Check every line of the material below for "scene". Give the number of lines that have it, and only that.

┄┄┄┄┄┄

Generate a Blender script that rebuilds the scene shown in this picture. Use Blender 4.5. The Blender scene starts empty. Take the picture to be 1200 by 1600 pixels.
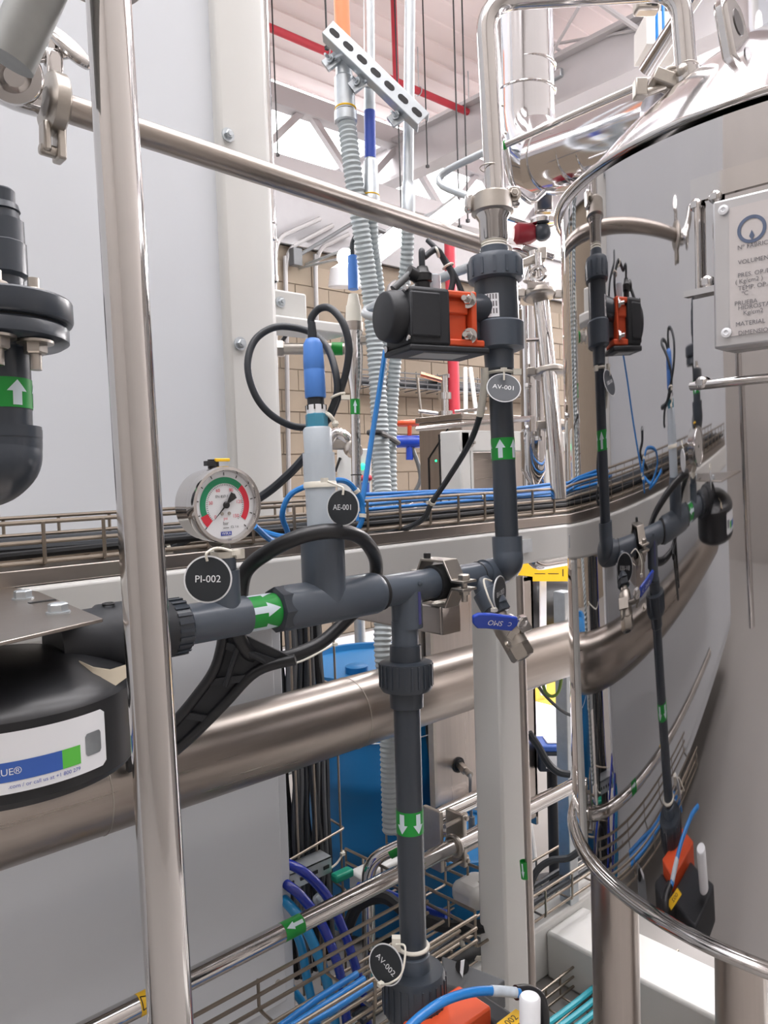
import bpy, bmesh, math, random
from mathutils import Vector, Matrix
random.seed(7)
sc = bpy.context.scene
# ------------------------------------------------------------------ camera
F_PX = 1200.0
CAM = Vector((0.0, 0.0, 1.6))
YAW = math.atan2(1350.0, 1200.0)          # angle between the view axis and the skid's long axis (world X)
PITCH = math.radians(2.9)
ROLL = 0.033
_F0 = Vector((math.cos(YAW), math.sin(YAW), 0)); _R0 = Vector((math.sin(YAW), -math.cos(YAW), 0)); _Z = Vector((0, 0, 1))
FW = (_F0*math.cos(PITCH) - _Z*math.sin(PITCH)).normalized()
_U0 = (_F0*math.sin(PITCH) + _Z*math.cos(PITCH)).normalized()
RT = _R0*math.cos(ROLL) - _U0*math.sin(ROLL)
UP = _U0*math.cos(ROLL) + _R0*math.sin(ROLL)
cam = bpy.data.cameras.new('camera'); camo = bpy.data.objects.new('camera', cam)
sc.collection.objects.link(camo)
camo.matrix_world = Matrix(((RT.x, UP.x, -FW.x, CAM.x), (RT.y, UP.y, -FW.y, CAM.y), (RT.z, UP.z, -FW.z, CAM.z), (0, 0, 0, 1)))
cam.sensor_fit = 'VERTICAL'; cam.sensor_height = 32.0; cam.lens = 32.0*F_PX/1600.0
cam.clip_start = 0.02; cam.clip_end = 100
sc.camera = camo
# ------------------------------------------------------------------ world, exposure
w = bpy.data.worlds.new('hall_air'); sc.world = w; w.use_nodes = True
w.node_tree.nodes['Background'].inputs[0].default_value = (0.9, 0.92, 1.0, 1)
w.node_tree.nodes['Background'].inputs[1].default_value = 0.3
vs = sc.view_settings
vs.view_transform = 'Standard'; vs.look = 'None'; vs.gamma = 1.0; vs.use_curve_mapping = False
vs.exposure = 0.72
try:
    sc.cycles.use_denoising = True; sc.cycles.max_bounces = 8; sc.cycles.glossy_bounces = 5
except Exception: pass
SKY_STRENGTH = 6.5     # daylight through the roof lights

# ------------------------------------------------------------------ pixel / world helpers
def ray(x, y): return FW + RT*((x-600.0)/F_PX) - UP*((y-800.0)/F_PX)
def P(x, y, d): return CAM + ray(x, y)*d
def PY(x, y, Y): r = ray(x, y); return CAM + r*(Y/r.y)
def PX(x, y, X): r = ray(x, y); return CAM + r*(X/r.x)
def PZ(x, y, z): r = ray(x, y); return CAM + r*((z-CAM.z)/r.z)
X, Y, Z = Vector((1, 0, 0)), Vector((0, 1, 0)), Vector((0, 0, 1))
def V(*a): return Vector(a)
def depth(p): return (p-CAM).dot(FW)
def px(n, p): return n*depth(p)/F_PX      # metres for n pixels at p

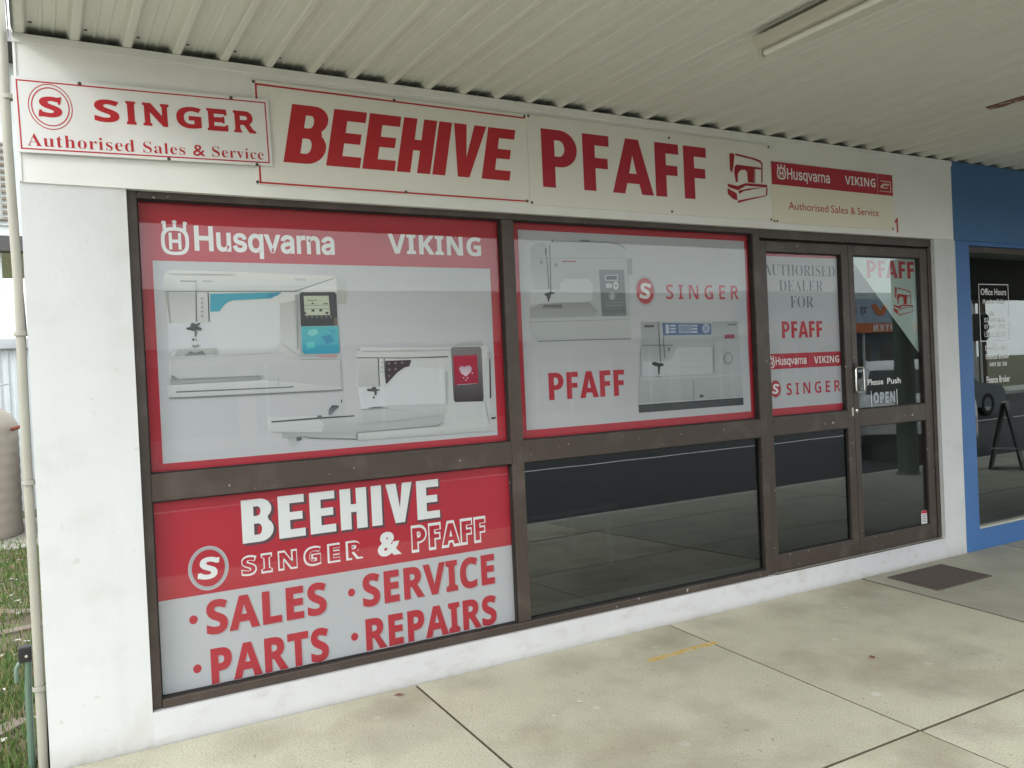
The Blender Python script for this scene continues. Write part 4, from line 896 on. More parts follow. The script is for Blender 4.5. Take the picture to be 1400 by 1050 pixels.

┄┄┄┄┄┄

▶ FULL ANSWER: 3